Greenway enthusiasts of all ages use the trails at Bond Park in Cary, N.C. Several greenways, part of the burgeoning trail network in the Triangle area, converge at the park.

Frequently Asked Questions

How much of the East Coast Greenway is off road? Thirty-two percent of the Greenway is now on firm-surface trails protected from motorized traffic. We move on-road segments to protected trail as they are constructed. To see where trails are complete, visit our Greenway map

Can I travel the East Coast Greenway today? Yes! Join the millions who bike commute to work, run with friends, and stroll with family on local Greenway segments. Because the majority of the route is still on roads, a trip along the entire route is only appropriate for experienced cyclists. Pedestrians, skaters, equestrians, wheelchair users, and inexperienced or young cyclists should remain on the off-road sections of the route. 

How can I bring the Greenway through my community? Because the Greenway connects a network of locally owned and managed trails, volunteers at the local level do some of the most important work to create the East Coast Greenway. Spreading the word in your town, advocating for the Greenway with local officials, distributing information, and speaking at public meetings are all great ways to get involved. 

How does the Greenway benefit people and communities? Multi-use trails like the East Coast Greenway are an integral part of local transportation systems. They provide free recreational opportunities for all ages, encourage healthier lifestyles, and bolster local economic development.

How can my organization work with the East Coast Greenway Alliance? We partner with many organizations, agencies, and businesses at the local, state, and national level. Drop us a line

What does the East Coast Greenway Alliance do? The Alliance promotes the vision of the Greenway and provides an advocacy network grounded in our volunteer state committees. We work through partnerships with national, state, and local government agencies, trail organizations, engineering firms, civic organizations, and scores of other groups that support the vision of a 3,000-mile connected route. Many trails already existed when the Greenway was launched in 1991, and many others have been initiated by grassroots groups. We work especially hard to establish trails in gap areas where connections are needed — bridges and otherwise.

How is the Greenway being built, and how much does it cost? The ECG is being built by linking together locally owned and managed trails into a continuous route. The ECGA works with local and state agencies and organizations to promote the vision of a linked route, to provide coordination between jurisdictions, and to offer strategic assistance to states, counties, and municipalities building the trail. A rough cost estimate is $1 million per mile to construct the Greenway, but costs can vary widely depending on terrain and the need for bridges or other special fixtures.

Why does it take so long to complete the Greenway? It's a multi-step process beginning with defining the route, especially the roughly 700 miles of gap that still exist. Often the land required to close a gap is in private control, as in an abandoned rail corridor, for example.
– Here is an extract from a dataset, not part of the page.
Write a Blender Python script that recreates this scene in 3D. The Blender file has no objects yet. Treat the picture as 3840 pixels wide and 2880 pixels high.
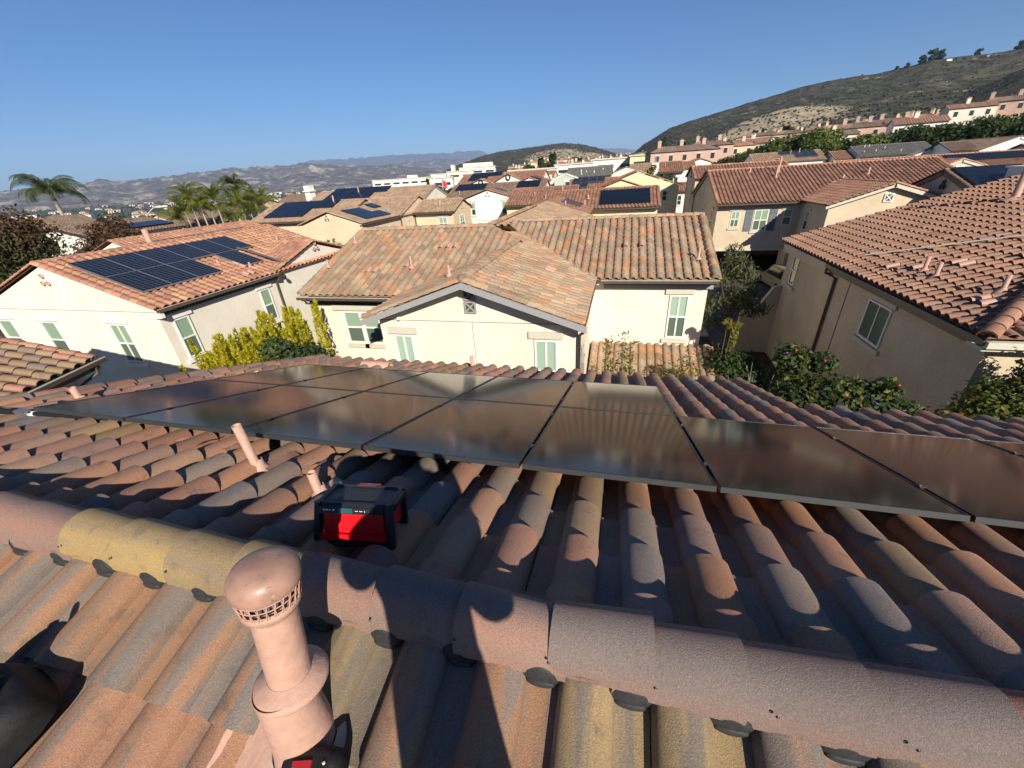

Our state committees, state and municipal agencies, land trust organizations, and nonprofits help facilitate purchasing land rights. Then state or local Departments of Transportation may contract with private firms for planning, design, and construction.  If federal funds are being used, we have to wait for the budgeting cycle for federal transportation funding. Finally, state transportation departments typically handle the construction work, often bidding out to private firms. From route identification to ribbon-cutting the average timeframe is 10 years.  

How can I stay up-to-date on what’s happening? The best way to stay informed is to subscribe to, and read, On the Greenway, our monthly e-newsletter (see sign-up button below). We're also sharing stories and news on social media — especially Facebook, Twitter, and Instagram.

What specifications are required for a trail to meet East Coast Greenway standards? The trail surface must accommodate many types of users, including wheelchairs and touring bicycles. A hard surface such as asphalt or pavement, or a firm surface such as stone dust, qualifies. We also require minimum greenway widths of 10 to 12 feet and grades of less than 5 percent. The trail must be protected from motorized vehicles. 

Who can use the Greenway? Any non-motorized user can enjoy the East Coast Greenway! Experienced cyclists can travel the entire route. Pedestrians, runners, less experienced cyclists, and wheelchair users (including motorized wheelchairs) can travel on all trails and quiet roads. Limited portions, depending on trail surfaces and local regulations, are currently open to equestrians, skaters, and others. 

If the Greenway is for non-motorized traffic, can I ride my electric bike on it? We specified "non-motorized" before the introduction of  e-bikes. The focus was on prohibiting internal combustion engines — no motorcycles, etc. Riding an e-bike on the Greenway is generally acceptable as long as cyclists don't speed and follow all the customary rules of trail etiquette such as passing others safely, etc. States and municipalities are working on e-bike regulations; we default to local rules.

Who owns and manage the Greenway? All trails are owned and managed by agencies at the state and local levels. The East Coast Greenway Alliance provides signage, maps, cue sheets, and promotion of the route.